How to Win in Your Relationship

The key to changing this dynamic is a shift in perspective. Couples have to move from seeing their relationship from a competition mind-set - someone wins, while someone loses - to one of collaboration, we work together to ensure we both win.

If both people don't feel like they are winning in the relationship, than ultimately, both are losing.

Relationships on television often depict constant power play between couples, one is always trying to outwit or override the other in order to get what he or she wants. We see this time and time again, the husband who strategies and uses various tactics to get out of helping with housework or watching the kids; the wife who is over stressed and tired, constantly nagging her husband and supervising him like he is one of the children. TV husbands seem to be incapable of being trusted to get a task done without screwing everything up, while TV wives appear more like authoritarian caretakers to their husbands rather than loving partners. While this dynamic makes for good TV laughs, in real life, it's disastrous. At its root it points to unequal power and mistrust between partners.

Here's the fundamental problem:

Seeing things from this perspective instantly sets you and your partner up on opposing sides, trying to outsmart one another. If you think you are the winner in your relationship because you have the more dominant voice, then think again. If your partner feels like he or she is losing, then you are both losing because the quality and longevity of the relationship is influenced by how both people feel. So while temporarily you might be feeling good because you think you are winning, as the relationship progresses, things will start falling apart. Eventually, you will soon realize that you've kept winning at the expensive of your partner, which means that the overall success of the relationship and its foundation is now jeopardized.

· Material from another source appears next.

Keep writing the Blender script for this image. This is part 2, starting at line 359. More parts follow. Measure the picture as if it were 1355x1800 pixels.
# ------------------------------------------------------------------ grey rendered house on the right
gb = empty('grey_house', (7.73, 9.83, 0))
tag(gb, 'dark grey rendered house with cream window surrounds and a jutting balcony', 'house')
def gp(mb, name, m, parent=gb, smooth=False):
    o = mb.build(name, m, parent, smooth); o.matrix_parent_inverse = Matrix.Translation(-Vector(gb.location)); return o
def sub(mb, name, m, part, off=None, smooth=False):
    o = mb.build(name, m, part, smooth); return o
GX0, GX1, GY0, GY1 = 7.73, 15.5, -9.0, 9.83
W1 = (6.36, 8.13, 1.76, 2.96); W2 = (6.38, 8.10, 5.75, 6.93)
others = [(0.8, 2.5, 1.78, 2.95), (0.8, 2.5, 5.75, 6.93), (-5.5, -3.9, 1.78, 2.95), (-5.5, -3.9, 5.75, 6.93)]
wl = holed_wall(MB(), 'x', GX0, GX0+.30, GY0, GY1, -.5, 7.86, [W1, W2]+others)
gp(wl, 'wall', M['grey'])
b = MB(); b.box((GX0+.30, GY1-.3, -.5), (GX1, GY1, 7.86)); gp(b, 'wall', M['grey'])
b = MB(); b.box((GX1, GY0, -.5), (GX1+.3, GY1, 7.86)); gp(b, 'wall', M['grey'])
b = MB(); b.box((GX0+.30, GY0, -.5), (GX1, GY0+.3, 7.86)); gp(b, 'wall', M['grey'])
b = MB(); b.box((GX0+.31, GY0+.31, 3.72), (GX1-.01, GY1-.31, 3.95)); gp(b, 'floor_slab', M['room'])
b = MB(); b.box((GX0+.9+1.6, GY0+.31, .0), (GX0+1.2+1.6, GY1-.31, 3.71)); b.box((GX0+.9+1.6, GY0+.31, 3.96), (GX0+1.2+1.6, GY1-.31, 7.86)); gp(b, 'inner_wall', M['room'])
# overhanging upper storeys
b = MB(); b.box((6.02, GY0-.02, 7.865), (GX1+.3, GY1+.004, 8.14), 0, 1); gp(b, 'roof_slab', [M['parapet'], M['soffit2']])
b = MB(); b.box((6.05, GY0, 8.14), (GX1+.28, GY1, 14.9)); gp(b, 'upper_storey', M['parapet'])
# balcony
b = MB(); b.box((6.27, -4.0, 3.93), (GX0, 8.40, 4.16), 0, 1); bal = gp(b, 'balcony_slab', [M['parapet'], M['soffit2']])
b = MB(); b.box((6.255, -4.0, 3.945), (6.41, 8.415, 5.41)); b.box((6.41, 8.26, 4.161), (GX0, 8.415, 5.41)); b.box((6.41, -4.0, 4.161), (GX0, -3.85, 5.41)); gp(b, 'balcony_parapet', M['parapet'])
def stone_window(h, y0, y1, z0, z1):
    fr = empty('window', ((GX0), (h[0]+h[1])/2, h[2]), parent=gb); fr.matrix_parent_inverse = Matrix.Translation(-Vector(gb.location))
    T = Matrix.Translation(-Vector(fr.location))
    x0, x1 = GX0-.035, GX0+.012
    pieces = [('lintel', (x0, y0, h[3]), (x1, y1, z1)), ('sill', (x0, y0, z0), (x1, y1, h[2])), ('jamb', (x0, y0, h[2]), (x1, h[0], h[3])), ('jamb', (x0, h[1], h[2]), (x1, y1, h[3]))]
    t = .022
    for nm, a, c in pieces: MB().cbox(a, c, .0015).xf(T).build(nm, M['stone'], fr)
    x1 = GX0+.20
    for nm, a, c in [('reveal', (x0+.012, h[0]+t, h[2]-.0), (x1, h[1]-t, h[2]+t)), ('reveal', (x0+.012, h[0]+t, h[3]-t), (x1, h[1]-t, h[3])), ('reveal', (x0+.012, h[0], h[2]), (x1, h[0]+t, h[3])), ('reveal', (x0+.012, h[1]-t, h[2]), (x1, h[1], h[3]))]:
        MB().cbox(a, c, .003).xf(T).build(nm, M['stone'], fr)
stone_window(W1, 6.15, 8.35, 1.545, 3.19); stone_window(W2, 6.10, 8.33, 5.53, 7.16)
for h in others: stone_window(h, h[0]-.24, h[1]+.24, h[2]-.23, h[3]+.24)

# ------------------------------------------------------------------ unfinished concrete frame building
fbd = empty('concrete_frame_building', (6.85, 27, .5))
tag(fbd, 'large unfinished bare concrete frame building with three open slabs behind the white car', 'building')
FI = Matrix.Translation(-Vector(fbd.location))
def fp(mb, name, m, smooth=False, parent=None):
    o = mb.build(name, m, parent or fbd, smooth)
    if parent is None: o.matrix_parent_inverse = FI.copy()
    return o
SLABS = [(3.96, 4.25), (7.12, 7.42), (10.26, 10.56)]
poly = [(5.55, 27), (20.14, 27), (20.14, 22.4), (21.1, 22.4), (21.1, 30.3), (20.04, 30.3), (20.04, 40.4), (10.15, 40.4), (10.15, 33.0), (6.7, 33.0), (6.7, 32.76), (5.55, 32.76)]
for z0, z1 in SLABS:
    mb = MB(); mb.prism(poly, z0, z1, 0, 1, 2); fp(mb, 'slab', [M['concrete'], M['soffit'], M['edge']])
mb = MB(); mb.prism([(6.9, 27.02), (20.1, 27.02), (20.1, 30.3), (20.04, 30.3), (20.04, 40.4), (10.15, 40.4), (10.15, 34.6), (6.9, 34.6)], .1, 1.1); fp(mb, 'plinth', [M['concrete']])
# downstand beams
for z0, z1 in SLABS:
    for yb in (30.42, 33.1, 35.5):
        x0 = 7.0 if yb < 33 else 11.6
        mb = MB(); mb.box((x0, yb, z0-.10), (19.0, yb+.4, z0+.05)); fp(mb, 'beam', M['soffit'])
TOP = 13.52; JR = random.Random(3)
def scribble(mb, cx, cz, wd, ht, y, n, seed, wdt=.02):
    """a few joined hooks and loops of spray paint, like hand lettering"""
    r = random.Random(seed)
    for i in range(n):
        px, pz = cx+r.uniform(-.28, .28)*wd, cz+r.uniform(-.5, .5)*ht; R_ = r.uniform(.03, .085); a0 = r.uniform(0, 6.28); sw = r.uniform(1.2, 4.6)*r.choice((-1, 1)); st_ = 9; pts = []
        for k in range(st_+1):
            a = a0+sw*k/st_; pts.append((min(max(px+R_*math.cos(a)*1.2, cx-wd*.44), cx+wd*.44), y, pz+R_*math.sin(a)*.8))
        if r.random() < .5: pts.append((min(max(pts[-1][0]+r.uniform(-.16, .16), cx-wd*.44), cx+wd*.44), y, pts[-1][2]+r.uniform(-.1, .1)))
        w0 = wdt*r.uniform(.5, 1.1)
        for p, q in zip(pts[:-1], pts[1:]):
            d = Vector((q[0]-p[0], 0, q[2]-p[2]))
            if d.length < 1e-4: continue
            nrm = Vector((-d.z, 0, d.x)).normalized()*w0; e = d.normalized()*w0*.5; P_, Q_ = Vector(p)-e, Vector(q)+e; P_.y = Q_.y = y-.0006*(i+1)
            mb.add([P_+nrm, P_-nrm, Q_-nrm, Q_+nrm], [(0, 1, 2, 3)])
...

Your behaviour will have cost the relationship considerably, particularly in the areas of trust, respect, and worth. The long-term damages will far outweigh your short-term gains. Do you think your partner will trust, respect or value the relationship, if you keep making him or her feel like a failure? You might be thinking that you're not making your partner feel like a failure, you're just trying to negotiate getting your needs met, but if you're always pushing for your needs or wanting things to be done your way, the message to your partner clear - you're is not good enough to participate and have a voice in the relationship.

If this type of attitude is allowed to continue too long, partners can become very resentful and bitter towards one another, getting to the point where they are prepared to both feel unhappy rather than to have either one win. And if you're saying to yourself, "that's definitely not me" than think for a second, have you ever gotten into a fight with your partner and you've both stayed angry, refusing to talk to each other for days? Both individuals may have hated the silence and felt uncomfortable, but just to make the other person suffer, they were willing to suffer as well.

The key to changing this dynamic is a shift in perspective. Couples have to move from seeing their relationship from a competition mind-set - someone wins, while someone loses - to one of collaboration, we work together to ensure we both win.